Below is a block of data; give all of it again word for word.

# Provided material
▶

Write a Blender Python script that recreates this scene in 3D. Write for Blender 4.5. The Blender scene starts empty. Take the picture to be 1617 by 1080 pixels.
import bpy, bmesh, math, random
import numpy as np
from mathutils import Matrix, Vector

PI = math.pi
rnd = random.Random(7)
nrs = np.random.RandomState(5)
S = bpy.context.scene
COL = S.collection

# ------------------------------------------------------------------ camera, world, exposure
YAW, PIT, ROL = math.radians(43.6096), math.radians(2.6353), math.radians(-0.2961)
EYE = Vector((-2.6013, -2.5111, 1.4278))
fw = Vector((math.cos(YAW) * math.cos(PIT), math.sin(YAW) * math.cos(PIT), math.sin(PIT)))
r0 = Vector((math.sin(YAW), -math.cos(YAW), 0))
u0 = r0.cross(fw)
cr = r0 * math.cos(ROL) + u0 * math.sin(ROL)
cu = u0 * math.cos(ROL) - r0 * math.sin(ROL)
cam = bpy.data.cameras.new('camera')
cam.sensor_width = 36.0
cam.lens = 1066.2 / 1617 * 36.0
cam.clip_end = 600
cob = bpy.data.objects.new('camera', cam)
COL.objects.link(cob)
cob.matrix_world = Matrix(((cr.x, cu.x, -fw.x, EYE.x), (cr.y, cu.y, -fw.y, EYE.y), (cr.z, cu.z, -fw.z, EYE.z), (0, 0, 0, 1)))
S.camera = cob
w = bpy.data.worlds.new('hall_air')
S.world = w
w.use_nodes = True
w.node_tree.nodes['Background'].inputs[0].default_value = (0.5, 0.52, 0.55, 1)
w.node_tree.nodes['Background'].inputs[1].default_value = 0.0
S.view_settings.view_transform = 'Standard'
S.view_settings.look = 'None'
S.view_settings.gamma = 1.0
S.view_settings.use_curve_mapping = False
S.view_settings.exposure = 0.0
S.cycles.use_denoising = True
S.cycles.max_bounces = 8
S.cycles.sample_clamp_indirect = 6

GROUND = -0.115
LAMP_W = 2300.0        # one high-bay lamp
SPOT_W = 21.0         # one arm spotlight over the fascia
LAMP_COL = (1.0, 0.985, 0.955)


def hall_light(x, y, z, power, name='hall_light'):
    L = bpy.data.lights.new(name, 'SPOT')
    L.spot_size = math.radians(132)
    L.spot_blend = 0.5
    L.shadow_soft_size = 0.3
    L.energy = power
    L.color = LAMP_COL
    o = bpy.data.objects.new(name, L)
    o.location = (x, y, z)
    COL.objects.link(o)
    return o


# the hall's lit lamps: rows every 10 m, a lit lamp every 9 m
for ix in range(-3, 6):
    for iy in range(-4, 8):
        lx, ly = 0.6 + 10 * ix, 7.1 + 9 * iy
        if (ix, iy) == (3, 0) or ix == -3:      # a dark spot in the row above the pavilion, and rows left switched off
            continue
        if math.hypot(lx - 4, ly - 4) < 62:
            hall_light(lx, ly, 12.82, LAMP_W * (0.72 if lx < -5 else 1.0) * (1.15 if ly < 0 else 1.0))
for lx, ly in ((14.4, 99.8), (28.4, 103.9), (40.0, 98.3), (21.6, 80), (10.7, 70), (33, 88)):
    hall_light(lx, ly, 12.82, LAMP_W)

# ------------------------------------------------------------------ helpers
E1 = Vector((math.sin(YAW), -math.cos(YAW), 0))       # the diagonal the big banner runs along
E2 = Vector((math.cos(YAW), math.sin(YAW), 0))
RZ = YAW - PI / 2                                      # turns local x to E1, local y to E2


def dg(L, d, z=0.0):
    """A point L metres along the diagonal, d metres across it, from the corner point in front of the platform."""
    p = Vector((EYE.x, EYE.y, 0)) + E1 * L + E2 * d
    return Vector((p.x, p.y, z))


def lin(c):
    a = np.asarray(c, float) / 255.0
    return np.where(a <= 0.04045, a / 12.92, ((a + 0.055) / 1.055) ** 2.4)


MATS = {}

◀

# Answer to this task
Write a Blender Python script that recreates this scene in 3D. Write for Blender 4.5. The Blender scene starts empty. Take the picture to be 1617 by 1080 pixels.
import bpy, bmesh, math, random
import numpy as np
from mathutils import Matrix, Vector

PI = math.pi
rnd = random.Random(7)
nrs = np.random.RandomState(5)
S = bpy.context.scene
COL = S.collection

# ------------------------------------------------------------------ camera, world, exposure
YAW, PIT, ROL = math.radians(43.6096), math.radians(2.6353), math.radians(-0.2961)
EYE = Vector((-2.6013, -2.5111, 1.4278))
fw = Vector((math.cos(YAW) * math.cos(PIT), math.sin(YAW) * math.cos(PIT), math.sin(PIT)))
r0 = Vector((math.sin(YAW), -math.cos(YAW), 0))
u0 = r0.cross(fw)
cr = r0 * math.cos(ROL) + u0 * math.sin(ROL)
cu = u0 * math.cos(ROL) - r0 * math.sin(ROL)
cam = bpy.data.cameras.new('camera')
cam.sensor_width = 36.0
cam.lens = 1066.2 / 1617 * 36.0
cam.clip_end = 600
cob = bpy.data.objects.new('camera', cam)
COL.objects.link(cob)
cob.matrix_world = Matrix(((cr.x, cu.x, -fw.x, EYE.x), (cr.y, cu.y, -fw.y, EYE.y), (cr.z, cu.z, -fw.z, EYE.z), (0, 0, 0, 1)))
S.camera = cob
w = bpy.data.worlds.new('hall_air')
S.world = w
w.use_nodes = True
w.node_tree.nodes['Background'].inputs[0].default_value = (0.5, 0.52, 0.55, 1)
w.node_tree.nodes['Background'].inputs[1].default_value = 0.0
S.view_settings.view_transform = 'Standard'
S.view_settings.look = 'None'
S.view_settings.gamma = 1.0
S.view_settings.use_curve_mapping = False
S.view_settings.exposure = 0.0
S.cycles.use_denoising = True
S.cycles.max_bounces = 8
S.cycles.sample_clamp_indirect = 6

GROUND = -0.115
LAMP_W = 2300.0        # one high-bay lamp
SPOT_W = 21.0         # one arm spotlight over the fascia
LAMP_COL = (1.0, 0.985, 0.955)


def hall_light(x, y, z, power, name='hall_light'):
    L = bpy.data.lights.new(name, 'SPOT')
    L.spot_size = math.radians(132)
    L.spot_blend = 0.5
    L.shadow_soft_size = 0.3
    L.energy = power
    L.color = LAMP_COL
    o = bpy.data.objects.new(name, L)
    o.location = (x, y, z)
    COL.objects.link(o)
    return o


# the hall's lit lamps: rows every 10 m, a lit lamp every 9 m
for ix in range(-3, 6):
    for iy in range(-4, 8):
        lx, ly = 0.6 + 10 * ix, 7.1 + 9 * iy
        if (ix, iy) == (3, 0) or ix == -3:      # a dark spot in the row above the pavilion, and rows left switched off
            continue
        if math.hypot(lx - 4, ly - 4) < 62:
            hall_light(lx, ly, 12.82, LAMP_W * (0.72 if lx < -5 else 1.0) * (1.15 if ly < 0 else 1.0))
for lx, ly in ((14.4, 99.8), (28.4, 103.9), (40.0, 98.3), (21.6, 80), (10.7, 70), (33, 88)):
    hall_light(lx, ly, 12.82, LAMP_W)

# ------------------------------------------------------------------ helpers
E1 = Vector((math.sin(YAW), -math.cos(YAW), 0))       # the diagonal the big banner runs along
E2 = Vector((math.cos(YAW), math.sin(YAW), 0))
RZ = YAW - PI / 2                                      # turns local x to E1, local y to E2


def dg(L, d, z=0.0):
    """A point L metres along the diagonal, d metres across it, from the corner point in front of the platform."""
    p = Vector((EYE.x, EYE.y, 0)) + E1 * L + E2 * d
    return Vector((p.x, p.y, z))


def lin(c):
    a = np.asarray(c, float) / 255.0
    return np.where(a <= 0.04045, a / 12.92, ((a + 0.055) / 1.055) ** 2.4)


MATS = {}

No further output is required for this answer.